Wednesday 9 January 2013

using language!

Remember that old up-tight sexual innuendo comedy whose name I have mercifully forgotten but involved references to 'Percy filth' and 'using language'?  In that, bad language was anything remotely sexual....imagine that in a modern comedy!  

The official language of Zambia is English, chosen at Independence to avoid the tribal clashes that could follow the choice of one of the seven main Zambian languages as the national one.  English is the language of government, law, business, journalism, education past the first grades of school ; anything that requires a Zambia-wide or international response.  
On previous occasions when I worked in Zambia I was based in a college where English was an important part of the skills I was teaching.  Staff were from different countries and parts of Zambia so communication was in English and it was easy to believe that it was actually the national language.

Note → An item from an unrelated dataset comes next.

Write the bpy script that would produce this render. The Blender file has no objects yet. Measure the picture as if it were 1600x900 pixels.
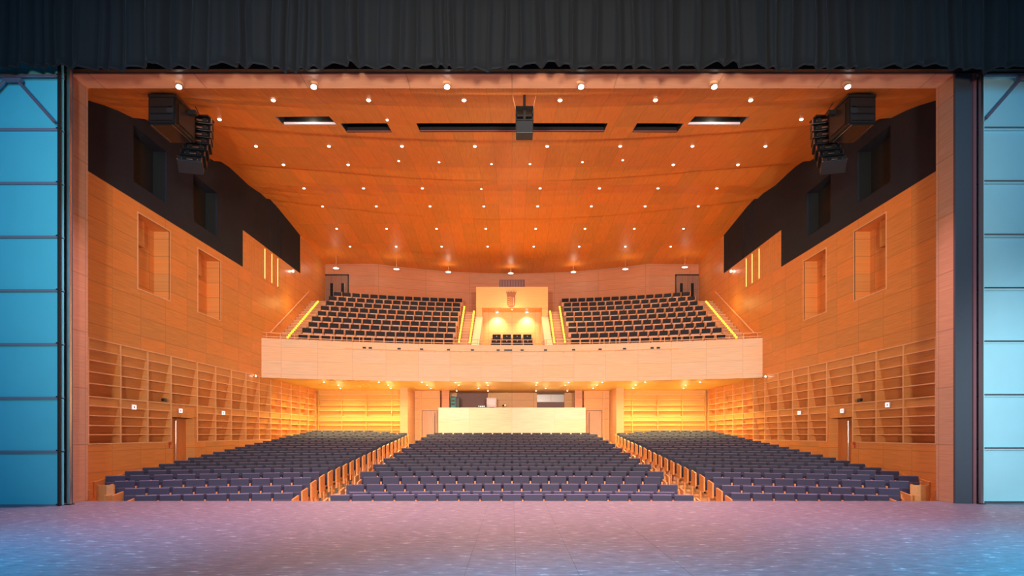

The local language in the Eastern Province of Zambia and Lusaka, the capital city, is Nyanja, closely related to Chewa, spoken in other African countries including Malawi.
Being trained professionals, the Zambian staff should have a reasonable grasp of their national tongue and most of them do, to varying levels of competence but are, of course, more comfortable speaking in Nyanja. 

This effectively enables them to form a group closed to the bazungu (plural of mazungu, a Bantu word for white person, meaning literally 'confused person wandering about')  
When a conversation resolutely stays in Nyanja though I'm sitting apparently in the group or switches when I enter a room, I could be forgiven for feeling rejected from this little community though the truth is more likely a feeling of privacy, a family thing.  Difficult to feel part of this community as the language divide keeps us all in our proper  places.

I wonder when I've used language to exclude or keep at arm's length?  I feel sure I have: jargon, in-language, family jokes, literary or cultural allusions can be horribly effective in excluding.  My experience of exclusion here has increased my awareness of how I treat others.
I shall long remember the sudden burst of laughter in a group to which I can only smile pleasantly, pleased at their amusement and hoping I'm not the cause of their good humour.